Talking Race

Published in the Spring 2023 Newsletter

As we grapple with a seemingly endless list of forms of violence (sexual and reproductive violence, violence against Indigenous people, transphobia, systemic racism, ongoing gun violence, anti-Asian violence, and the ever-present, daily violence against Black people) in this country, it is crucial once again to consider how the issue of race is at the root of each of these ills.

Faced with the current wave of political interventions against teaching about race, I want to reflect on Nikole Hannah-Jones’s The 1619 Project, which contributed to a foundational disruption of the myth of American exceptionalism by exposing the myth of racial progressivism, and look back at another, much earlier, conversation about race. In her book adaptation of the New York Times Magazine series, Hannah-Jones decenters 1776 and uses the project to counternarrate nationhood from the perspective of Black communities and their histories. Each essay, photograph, and literary contribution lays bare contemporary iterations of how popular narratives about the nation’s origin and moral character reproduced beliefs in racial progress. And this despite trends in peer-reviewed sociological, historical, political, and economic research that show racial violence and inequality increasing. 

A Rap on Race (1971) is a seven-and-a-half-hour conversation between Margaret Mead and James Baldwin. The lengthy, poignant exchange between Mead, “a persona of the white liberal (but dominant) sector,” and Baldwin, “a persona of the black liberal (but sub-dominant) sector,” is an attempt to understand how the tangled forces of whiteness and blackness have shaped American society. These well-known figures concern themselves with America as a plural social text made up of a dominant white majority and a subdominant nonwhite (whatever that might have meant at any given point in American history) “minority.”
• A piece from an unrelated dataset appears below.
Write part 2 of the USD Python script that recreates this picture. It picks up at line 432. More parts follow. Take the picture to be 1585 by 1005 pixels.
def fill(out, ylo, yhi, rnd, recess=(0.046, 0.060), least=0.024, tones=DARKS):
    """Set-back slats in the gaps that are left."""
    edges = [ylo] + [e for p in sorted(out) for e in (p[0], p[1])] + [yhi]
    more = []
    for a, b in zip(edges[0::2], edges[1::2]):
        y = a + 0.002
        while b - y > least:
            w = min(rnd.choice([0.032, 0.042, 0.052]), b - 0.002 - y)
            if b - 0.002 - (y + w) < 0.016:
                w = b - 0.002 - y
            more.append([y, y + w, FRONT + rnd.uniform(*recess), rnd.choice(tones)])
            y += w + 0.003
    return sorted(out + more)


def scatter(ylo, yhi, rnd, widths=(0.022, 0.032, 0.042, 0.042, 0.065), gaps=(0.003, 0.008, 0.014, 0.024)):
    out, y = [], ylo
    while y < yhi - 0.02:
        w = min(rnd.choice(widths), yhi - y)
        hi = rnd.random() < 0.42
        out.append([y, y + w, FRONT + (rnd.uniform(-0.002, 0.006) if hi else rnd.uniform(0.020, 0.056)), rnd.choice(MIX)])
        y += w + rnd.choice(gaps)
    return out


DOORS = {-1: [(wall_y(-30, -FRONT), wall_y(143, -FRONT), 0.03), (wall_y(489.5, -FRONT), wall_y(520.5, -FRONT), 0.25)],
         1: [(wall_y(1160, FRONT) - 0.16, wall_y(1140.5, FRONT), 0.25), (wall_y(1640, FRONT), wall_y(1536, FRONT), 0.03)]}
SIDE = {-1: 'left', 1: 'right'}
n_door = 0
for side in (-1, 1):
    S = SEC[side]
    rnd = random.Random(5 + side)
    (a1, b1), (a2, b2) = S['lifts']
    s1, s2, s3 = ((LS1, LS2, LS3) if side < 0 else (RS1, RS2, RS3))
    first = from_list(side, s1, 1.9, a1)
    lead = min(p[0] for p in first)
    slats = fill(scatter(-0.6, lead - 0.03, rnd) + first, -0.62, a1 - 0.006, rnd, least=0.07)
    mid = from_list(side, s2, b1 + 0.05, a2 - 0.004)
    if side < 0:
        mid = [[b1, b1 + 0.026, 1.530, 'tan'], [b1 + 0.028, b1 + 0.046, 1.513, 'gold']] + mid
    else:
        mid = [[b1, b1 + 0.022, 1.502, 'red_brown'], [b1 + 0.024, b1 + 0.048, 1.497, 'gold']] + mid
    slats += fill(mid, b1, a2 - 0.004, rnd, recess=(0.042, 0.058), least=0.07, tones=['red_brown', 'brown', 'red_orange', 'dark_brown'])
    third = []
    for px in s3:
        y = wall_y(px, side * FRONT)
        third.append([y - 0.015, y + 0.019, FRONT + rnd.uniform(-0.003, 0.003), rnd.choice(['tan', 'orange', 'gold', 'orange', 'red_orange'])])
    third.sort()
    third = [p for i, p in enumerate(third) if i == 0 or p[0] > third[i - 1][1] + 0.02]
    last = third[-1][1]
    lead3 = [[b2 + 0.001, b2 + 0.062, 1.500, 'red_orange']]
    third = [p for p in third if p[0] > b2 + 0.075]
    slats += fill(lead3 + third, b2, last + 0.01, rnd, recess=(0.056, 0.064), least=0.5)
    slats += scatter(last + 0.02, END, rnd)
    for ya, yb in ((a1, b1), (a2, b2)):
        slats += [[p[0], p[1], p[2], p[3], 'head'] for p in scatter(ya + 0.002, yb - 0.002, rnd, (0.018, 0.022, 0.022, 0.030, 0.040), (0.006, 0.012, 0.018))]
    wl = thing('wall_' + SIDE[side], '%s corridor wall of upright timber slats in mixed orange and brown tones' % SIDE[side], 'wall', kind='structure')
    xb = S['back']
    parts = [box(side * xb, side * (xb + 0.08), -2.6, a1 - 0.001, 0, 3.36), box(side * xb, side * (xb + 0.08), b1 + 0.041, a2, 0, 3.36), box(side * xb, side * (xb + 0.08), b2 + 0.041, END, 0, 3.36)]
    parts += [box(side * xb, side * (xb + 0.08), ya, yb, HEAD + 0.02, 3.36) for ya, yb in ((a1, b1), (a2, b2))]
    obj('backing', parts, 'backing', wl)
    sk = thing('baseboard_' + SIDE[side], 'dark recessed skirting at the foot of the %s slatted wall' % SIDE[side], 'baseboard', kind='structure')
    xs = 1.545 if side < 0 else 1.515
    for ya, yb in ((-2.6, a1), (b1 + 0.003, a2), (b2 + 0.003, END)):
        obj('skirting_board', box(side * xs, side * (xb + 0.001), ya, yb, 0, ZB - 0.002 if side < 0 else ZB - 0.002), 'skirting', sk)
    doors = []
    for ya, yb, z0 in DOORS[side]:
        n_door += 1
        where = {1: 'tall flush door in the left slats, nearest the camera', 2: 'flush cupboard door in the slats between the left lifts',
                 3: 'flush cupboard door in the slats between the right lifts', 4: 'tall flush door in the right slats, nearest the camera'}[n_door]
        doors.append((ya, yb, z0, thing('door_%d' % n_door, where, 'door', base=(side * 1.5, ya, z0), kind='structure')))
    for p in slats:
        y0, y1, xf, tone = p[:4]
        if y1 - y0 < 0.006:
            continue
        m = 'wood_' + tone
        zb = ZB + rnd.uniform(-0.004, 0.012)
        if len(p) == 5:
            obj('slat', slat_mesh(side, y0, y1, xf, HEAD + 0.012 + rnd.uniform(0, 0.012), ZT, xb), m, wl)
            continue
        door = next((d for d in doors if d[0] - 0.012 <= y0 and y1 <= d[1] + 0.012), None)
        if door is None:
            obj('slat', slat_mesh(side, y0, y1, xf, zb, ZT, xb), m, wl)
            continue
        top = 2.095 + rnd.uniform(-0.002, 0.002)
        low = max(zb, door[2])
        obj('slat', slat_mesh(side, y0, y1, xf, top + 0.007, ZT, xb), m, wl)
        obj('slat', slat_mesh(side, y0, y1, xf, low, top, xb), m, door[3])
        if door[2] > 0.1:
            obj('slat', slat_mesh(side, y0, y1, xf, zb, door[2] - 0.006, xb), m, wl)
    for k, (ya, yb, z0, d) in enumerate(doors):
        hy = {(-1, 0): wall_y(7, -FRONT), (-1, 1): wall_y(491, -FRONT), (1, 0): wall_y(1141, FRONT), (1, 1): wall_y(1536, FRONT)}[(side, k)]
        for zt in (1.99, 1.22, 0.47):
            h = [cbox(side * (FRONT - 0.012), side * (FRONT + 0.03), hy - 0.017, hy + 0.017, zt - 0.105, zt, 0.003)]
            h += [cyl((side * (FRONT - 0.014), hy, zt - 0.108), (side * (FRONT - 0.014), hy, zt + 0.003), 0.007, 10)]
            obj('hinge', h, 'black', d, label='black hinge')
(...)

Baldwin places extreme importance on the Black community as a living and breathing entity. His conversations with Mead suggest that he understood the lack of knowledge about Black people of most people outside the Black community—including in Mead. In their conversation Mead highlights “growing up afraid of the dark.” She says, “bad things happen in the dark, you can get hurt in the dark,” microscopically focusing on white fear instead of the problem of racism.

Baldwin argues that rationalizing fear is crucial for the true development of a society. He notes the fundamental nature of accepting your “ancestors” and having a “brother in common,” and he emphasizes how “the tragedy is that most white people deny their brother.” This denial is a direct connection to the element of fear, the understanding that an entire people can actively and consciously abandon their “brother in common” to severe mistreatment and general discrimination.

Baldwin says that lack of trust within the two communities is a direct result of white fear, and the notion that Black individuals are responsible for providing healing and mending for this fear is irrational, as Blacks have been and still remain the targets of this irrational fear. Baldwin stresses the importance of high levels of caution in Black communities, as the historical evidence and representation make it clear that white fear of Black people is a foundational aspect of the distrustful reaction of Black communities, as whites are historically known for abusing their “brother in common” and using him for personal gain. White fear graduated into exploitation and abuse, and the fear was unequivocally rationalized to maintain the abuse, discrimination, and mistreatment. Baldwin notes that Black people attempting to integrate found themselves “in serious psychological trouble, because they weren’t, no matter how well the uniform fitted, really what they were taken to be or were hoping or pretending to be.” For Baldwin, the integration of white people and Black people, given the climate, involved conformity in the name of acceptance. As the distrust of whites remains an issue, the psychological damage to and discrimination against Black people continues.

The questions that Baldwin and Mead addressed more than fifty years ago are still pressing today. Given the social climate in which racial tensions are more than ever shaping everyday American society, the temporary coalition that Mead and Baldwin formed still provides us with concrete examples to juxtapose with cases like Amadou Diallo; Ousmane Zongo; Kimani Gray; Kendrec McDade; Timothy Russell; Malissa Williams; Ervin Jefferson; Patrick Dorismond; Timothy Stansbury, Jr.; Sean Bell; Orlando Barlow; Aaron Campbell; Victor Steen; Steven Eugene Washington; Alonzo Ashley; Wendell Allen; Ronald Madison; James Brissette; Travares McGill; Ramarley Graham; Dante Parker; Oscar Grant; Trayvon Martin; John Crawford III; Michael Brown; Ezell Ford; Eric Garner; Tamir Rice; George Floyd; Breonna Taylor; and Tyre Nichols, among many others. In closing, I encourage us all to read or reread Baldwin’s No Name in the Street and appreciate how he articulates these matters accurately.1 And I urge us to continue our conversations.

Note

1. Readers of French might enjoy Magali Berger’s translation of Baldwin’s No Name in the Street, Chassés de la lumière (Ypsilon, 2015), which includes two important afterwords.

Work Cited

Baldwin, James, and Margaret Mead. A Rap on Race. Lippincott, 1971.